The Sustainable Infrastructure Partnership was started by UNEP in 2018 as a platform to promote and support integrated approaches to sustainable infrastructure planning and development. Such approaches recognize the centrality of infrastructure to the 2030 Agenda for Sustainable Development, and can help to deliver optimal social, environmental, and economic outcomes of infrastructure development by considering the complex interlinkages between different infrastructure systems, sectors, phases, governance structures, and aspects of sustainability. In collaboration with a broad range of stakeholders, the Sustainable Infrastructure Partnership provides knowledge, facilitates international collaboration, and supports capacity building at the country-level to foster systems-level approaches, which more fully exploit the complex interlinkages between infrastructure and the SDGs.
In promoting integrated approaches and implementing the UNEA resolution on sustainable infrastructure, the Sustainable Infrastructure Partnership has three core goals:
a) raise awareness about the centrality of infrastructure for the 2030 Agenda.

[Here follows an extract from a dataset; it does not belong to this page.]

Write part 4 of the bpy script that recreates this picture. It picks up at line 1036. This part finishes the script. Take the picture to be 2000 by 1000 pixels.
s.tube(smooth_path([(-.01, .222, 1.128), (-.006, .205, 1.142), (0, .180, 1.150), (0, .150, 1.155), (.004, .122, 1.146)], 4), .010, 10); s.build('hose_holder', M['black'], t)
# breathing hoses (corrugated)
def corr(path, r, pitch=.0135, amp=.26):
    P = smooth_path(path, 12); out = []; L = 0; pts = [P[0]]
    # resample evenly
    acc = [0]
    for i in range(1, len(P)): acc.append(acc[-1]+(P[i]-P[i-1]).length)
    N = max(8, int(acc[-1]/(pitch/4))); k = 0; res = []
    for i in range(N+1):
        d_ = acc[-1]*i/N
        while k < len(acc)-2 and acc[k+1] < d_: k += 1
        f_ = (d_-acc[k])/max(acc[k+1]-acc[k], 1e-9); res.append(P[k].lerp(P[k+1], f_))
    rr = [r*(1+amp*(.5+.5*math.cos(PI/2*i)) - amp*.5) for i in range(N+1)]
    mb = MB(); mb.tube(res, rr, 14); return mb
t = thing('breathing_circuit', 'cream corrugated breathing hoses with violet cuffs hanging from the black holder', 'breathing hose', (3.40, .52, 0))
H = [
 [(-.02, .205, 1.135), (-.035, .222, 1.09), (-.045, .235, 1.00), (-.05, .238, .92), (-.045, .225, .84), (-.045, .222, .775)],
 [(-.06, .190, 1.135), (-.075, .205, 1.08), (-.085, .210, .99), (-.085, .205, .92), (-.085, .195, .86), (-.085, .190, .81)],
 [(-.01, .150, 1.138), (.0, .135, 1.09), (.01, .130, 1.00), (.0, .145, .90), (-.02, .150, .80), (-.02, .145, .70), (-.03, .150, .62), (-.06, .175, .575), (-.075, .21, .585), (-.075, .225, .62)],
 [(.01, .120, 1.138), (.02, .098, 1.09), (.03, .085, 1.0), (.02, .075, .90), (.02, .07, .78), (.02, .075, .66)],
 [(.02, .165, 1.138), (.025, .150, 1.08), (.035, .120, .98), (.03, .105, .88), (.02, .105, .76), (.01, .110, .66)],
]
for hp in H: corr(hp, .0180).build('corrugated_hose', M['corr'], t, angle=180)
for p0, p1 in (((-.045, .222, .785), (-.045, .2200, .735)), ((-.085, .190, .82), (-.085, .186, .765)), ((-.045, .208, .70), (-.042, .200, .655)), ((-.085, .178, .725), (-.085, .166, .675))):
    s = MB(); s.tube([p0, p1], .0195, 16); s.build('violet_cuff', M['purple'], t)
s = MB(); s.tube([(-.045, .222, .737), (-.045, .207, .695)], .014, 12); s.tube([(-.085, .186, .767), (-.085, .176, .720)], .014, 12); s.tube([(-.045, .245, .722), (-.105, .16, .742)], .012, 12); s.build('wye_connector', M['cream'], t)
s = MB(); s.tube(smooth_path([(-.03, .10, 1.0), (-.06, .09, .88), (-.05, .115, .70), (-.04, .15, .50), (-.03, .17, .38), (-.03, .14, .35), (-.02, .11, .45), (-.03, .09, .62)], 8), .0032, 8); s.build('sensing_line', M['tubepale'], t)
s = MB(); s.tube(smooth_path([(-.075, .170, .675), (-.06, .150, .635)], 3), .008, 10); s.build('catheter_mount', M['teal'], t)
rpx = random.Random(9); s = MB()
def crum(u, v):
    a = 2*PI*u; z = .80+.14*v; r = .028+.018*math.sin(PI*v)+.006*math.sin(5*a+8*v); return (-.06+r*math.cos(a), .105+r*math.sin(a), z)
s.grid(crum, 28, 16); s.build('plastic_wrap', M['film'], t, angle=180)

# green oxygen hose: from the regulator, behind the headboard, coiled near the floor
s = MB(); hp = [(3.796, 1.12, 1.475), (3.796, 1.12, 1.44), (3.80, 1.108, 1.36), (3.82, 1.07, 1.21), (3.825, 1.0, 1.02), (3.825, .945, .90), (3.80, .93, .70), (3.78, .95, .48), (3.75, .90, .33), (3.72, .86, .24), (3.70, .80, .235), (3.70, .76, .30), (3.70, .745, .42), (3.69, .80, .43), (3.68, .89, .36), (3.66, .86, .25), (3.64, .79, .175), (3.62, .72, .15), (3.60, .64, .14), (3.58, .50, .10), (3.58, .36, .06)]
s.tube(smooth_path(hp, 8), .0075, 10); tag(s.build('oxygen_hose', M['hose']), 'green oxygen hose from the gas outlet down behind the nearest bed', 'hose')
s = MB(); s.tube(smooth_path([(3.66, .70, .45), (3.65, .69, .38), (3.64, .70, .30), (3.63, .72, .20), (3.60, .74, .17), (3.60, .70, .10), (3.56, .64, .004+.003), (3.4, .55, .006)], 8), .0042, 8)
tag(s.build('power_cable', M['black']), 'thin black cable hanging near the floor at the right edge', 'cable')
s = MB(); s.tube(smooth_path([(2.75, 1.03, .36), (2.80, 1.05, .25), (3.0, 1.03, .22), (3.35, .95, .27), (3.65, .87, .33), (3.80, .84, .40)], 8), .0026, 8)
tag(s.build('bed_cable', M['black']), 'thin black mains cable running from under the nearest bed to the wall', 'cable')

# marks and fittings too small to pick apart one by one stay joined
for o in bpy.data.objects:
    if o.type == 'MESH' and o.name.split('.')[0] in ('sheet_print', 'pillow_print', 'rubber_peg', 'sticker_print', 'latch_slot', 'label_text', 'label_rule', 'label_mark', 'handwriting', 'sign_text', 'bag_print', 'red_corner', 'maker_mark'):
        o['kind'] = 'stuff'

b) develop streamlined normative and technical guidance to scale up the application and the integration of existing tools and approaches - and the development of new ones - in support of sustainable infrastructure.
c) strengthen the technical and institutional capacity of developing countries to adopt and apply upstream, macro-level, integrated approaches to infrastructure development in support of their national sustainable development objectives and the 2030 Agenda.
Fostering Dialogue: The SIP has an ongoing series of public events and lectures to raise awareness on the topic of sustainable infrastructure.
1) Infrastructure innovations as solutions to Environmental Challenges with Prof. Spiro Pollalis (Harvard University), An evidence-based approach to resilient, sustainable infrastructure with Steven Crosskey (UNOPS) and Scott Thacker (University of Oxford/UNOPS).
2) Geneva Forum for Sustainable Infrastructure in collaboration with WWF, IUCN and the University of Geneva to share experiences on up-to-date science and policy tools for informing infrastructure development globally, and followed up in October 2018 with an expert meeting on integrated approaches, co-hosted with Fujian Normal University and the University of Geneva.
Knowledge Products: The SIP is launching a series of thematic papers to facilitate knowledge exchange concerning the nexuses between sustainable infrastructure and critical environmental issues.
Expert Working Group: Under a Global Environment Facility (GEF)-funded project, UNEP has convened an Expert Working Group (EWG) to take stock of existing normative guidance on sustainable infrastructure, identify gaps, and develop a consolidated, streamlined, internationally applicable Good Practice Guidance Framework on integrated approaches.
Capacity Building: The SIP has several ongoing country activities to build capacity to develop sustainable infrastructure in support of the SDGs.
Events:
To set the stage for the 2021 IUCN World Conservation Congress, the Infrastructure and Nature coalition organised a series of discussions with leading private and public sector actors on the financing, planning, and development of sustainable infrastructure that will explore solutions for reducing risks and generating incentives for building nature into future infrastructure business models.
Partners and stakeholders
The Sustainable Infrastructure Partnership works with a broad network of partner organisations including UNIDO, UNDP, World Bank, OECD, UNECE, UNOPS, IUCN, WWF, and the University of Geneva, ITRC at Oxford University.
Furthermore, the Partnership actively supports interagency collaboration through the UN Environment Management Group (EMG). On February 26th 2019, it co-organised an EMG Nexus Dialogue as an interagency platform to raise awareness, mobilise expertise and support countries in the implementation of upstream, system-level approaches to infrastructure. Outcomes of this dialogue and further steps will be communicated soon.
As a contribution to the G20 DWG and in collaboration with ILO, UNDP, UNECE, UNIDO, UNITAR and UNOPS, UN Environment's Sustainable Infrastructure Partnership has recently issued an interagency statement on integrated approaches to the development of sustainable and resilient infrastructure for the delivery of the 2030 Agenda.